>> Begin Record set

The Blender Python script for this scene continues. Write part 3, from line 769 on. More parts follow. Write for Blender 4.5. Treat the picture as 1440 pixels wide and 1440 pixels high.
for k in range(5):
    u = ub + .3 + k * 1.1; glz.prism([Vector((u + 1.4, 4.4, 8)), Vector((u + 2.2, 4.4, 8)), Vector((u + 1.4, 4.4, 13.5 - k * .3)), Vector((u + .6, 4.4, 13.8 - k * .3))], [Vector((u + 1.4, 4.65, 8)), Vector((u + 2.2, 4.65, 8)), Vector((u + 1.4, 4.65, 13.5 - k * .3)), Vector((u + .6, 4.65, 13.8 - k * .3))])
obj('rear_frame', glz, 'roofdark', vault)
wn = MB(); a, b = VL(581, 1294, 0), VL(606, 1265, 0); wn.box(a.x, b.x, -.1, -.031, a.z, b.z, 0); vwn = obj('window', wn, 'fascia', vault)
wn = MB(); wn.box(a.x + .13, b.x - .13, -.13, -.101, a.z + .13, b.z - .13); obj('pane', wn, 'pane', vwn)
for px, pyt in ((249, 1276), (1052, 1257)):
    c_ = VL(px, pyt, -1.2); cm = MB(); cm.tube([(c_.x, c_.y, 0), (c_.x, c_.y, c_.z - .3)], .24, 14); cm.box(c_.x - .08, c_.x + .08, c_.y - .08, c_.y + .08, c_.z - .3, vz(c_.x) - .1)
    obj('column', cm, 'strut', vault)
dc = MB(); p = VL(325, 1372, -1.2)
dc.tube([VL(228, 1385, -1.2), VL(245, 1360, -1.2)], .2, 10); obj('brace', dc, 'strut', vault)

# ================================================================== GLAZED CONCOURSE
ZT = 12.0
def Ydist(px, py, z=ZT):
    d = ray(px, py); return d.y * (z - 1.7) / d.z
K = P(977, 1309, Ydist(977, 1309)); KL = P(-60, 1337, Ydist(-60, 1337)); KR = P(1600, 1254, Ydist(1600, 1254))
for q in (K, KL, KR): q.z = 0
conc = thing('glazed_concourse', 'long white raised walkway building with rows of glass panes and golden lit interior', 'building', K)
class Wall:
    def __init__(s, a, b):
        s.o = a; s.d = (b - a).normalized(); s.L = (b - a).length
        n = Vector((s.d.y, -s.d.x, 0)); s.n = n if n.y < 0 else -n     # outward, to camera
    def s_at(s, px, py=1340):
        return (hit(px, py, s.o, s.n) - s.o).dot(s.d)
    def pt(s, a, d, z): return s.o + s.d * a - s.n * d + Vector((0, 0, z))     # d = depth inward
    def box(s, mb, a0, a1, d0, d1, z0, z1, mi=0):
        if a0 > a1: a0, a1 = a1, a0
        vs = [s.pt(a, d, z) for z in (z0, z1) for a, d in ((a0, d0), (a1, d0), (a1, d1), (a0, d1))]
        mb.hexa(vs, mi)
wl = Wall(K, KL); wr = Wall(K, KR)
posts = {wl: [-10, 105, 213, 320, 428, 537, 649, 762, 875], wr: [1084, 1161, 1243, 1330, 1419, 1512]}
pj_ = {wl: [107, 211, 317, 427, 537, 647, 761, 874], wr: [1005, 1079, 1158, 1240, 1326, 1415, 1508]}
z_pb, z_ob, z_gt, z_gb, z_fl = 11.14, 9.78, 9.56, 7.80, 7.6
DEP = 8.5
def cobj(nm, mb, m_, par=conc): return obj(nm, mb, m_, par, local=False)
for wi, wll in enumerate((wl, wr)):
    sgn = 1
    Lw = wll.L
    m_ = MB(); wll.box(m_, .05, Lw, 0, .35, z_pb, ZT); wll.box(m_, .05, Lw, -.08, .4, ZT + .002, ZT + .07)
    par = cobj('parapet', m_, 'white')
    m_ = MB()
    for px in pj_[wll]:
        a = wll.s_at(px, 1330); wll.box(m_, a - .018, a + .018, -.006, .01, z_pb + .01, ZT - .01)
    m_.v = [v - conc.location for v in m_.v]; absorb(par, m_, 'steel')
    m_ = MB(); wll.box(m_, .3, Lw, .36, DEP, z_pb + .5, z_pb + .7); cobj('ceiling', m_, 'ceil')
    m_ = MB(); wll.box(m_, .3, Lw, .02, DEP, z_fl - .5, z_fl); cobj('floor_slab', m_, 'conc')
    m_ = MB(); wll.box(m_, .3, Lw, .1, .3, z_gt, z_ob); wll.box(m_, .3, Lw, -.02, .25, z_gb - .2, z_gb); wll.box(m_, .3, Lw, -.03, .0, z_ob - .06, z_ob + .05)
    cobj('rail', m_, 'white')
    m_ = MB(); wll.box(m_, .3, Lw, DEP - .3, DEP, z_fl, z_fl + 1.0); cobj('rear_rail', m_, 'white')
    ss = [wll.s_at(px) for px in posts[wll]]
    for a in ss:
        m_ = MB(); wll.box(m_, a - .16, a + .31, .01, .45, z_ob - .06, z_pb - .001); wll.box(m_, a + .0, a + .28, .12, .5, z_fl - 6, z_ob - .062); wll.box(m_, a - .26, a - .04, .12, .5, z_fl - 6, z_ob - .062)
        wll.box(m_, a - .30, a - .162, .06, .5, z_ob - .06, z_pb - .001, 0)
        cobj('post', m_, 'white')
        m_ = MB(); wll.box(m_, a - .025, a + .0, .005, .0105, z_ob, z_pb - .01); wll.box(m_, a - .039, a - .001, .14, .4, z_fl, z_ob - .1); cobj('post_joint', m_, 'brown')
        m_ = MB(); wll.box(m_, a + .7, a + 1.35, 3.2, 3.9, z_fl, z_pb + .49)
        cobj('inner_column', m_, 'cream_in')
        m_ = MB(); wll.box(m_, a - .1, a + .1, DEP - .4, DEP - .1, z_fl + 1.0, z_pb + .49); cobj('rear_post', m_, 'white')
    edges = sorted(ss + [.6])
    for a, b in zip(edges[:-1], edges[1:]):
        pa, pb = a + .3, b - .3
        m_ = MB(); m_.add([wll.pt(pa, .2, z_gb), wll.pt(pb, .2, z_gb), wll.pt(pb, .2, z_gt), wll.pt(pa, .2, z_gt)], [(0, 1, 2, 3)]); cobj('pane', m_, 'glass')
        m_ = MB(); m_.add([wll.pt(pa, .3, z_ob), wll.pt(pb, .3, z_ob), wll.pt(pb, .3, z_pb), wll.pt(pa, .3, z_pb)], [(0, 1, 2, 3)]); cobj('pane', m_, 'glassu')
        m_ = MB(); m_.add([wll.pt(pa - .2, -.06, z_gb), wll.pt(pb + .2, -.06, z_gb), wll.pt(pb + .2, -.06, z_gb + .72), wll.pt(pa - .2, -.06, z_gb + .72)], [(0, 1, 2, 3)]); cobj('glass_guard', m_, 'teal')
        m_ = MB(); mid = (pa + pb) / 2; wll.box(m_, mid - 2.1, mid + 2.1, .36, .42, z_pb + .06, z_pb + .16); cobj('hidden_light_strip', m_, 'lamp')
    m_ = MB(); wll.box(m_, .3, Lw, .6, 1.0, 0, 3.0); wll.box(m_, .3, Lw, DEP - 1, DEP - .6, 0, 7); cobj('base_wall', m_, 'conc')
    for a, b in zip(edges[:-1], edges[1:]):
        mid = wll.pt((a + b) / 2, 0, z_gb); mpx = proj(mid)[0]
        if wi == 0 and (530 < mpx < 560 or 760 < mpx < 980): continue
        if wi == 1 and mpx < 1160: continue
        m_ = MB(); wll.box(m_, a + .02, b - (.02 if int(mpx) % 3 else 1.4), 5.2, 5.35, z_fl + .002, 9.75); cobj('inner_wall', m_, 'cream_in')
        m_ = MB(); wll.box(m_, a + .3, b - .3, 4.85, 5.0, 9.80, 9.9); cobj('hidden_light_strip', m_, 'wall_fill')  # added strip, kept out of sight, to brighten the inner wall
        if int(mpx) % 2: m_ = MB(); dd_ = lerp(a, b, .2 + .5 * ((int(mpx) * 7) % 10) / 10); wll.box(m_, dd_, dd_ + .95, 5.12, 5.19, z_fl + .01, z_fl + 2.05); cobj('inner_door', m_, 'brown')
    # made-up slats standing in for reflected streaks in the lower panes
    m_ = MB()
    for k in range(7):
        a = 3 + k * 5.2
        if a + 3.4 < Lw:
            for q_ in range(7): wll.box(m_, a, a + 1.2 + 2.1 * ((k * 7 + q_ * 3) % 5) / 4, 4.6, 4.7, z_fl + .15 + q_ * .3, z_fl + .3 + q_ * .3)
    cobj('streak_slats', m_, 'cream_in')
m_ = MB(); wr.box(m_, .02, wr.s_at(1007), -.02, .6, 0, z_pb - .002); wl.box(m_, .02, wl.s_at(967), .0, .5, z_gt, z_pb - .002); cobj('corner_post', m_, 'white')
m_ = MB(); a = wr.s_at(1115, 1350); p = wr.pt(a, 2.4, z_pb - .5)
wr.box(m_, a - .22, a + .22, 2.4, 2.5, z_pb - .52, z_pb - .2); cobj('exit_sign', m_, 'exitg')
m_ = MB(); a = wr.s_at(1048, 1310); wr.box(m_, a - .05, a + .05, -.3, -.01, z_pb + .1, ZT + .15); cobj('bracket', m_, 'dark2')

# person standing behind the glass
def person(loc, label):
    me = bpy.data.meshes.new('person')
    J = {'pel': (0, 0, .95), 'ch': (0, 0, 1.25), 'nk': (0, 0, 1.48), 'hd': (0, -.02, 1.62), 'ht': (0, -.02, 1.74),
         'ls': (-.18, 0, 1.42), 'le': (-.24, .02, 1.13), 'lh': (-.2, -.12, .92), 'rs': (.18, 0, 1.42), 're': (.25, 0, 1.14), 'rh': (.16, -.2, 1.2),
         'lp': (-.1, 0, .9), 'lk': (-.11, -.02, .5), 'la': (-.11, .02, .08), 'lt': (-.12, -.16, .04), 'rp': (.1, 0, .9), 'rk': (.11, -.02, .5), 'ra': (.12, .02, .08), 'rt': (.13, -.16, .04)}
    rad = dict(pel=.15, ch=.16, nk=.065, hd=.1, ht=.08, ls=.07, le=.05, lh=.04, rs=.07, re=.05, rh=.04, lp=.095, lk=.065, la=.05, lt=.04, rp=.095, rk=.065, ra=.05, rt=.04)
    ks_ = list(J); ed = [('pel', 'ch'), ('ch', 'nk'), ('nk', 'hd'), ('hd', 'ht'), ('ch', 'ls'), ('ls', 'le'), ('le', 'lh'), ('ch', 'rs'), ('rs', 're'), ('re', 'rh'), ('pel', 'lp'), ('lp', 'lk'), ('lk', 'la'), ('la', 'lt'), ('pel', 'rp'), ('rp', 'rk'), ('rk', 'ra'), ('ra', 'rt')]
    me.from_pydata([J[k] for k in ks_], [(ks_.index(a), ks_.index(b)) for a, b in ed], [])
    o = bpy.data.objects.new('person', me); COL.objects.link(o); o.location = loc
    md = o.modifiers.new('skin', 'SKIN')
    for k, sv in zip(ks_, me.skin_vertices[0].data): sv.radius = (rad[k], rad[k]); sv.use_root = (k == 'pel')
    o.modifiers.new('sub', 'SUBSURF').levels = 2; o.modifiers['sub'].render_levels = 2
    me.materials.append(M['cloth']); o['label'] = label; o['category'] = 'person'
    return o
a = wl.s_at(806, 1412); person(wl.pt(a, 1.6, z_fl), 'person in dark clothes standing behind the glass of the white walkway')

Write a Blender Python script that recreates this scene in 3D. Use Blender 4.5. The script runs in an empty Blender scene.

>> End Record set

*Goal:* In the entries above, how many lines contain the word "Python"? Answer with the number only.

*Task result:* 2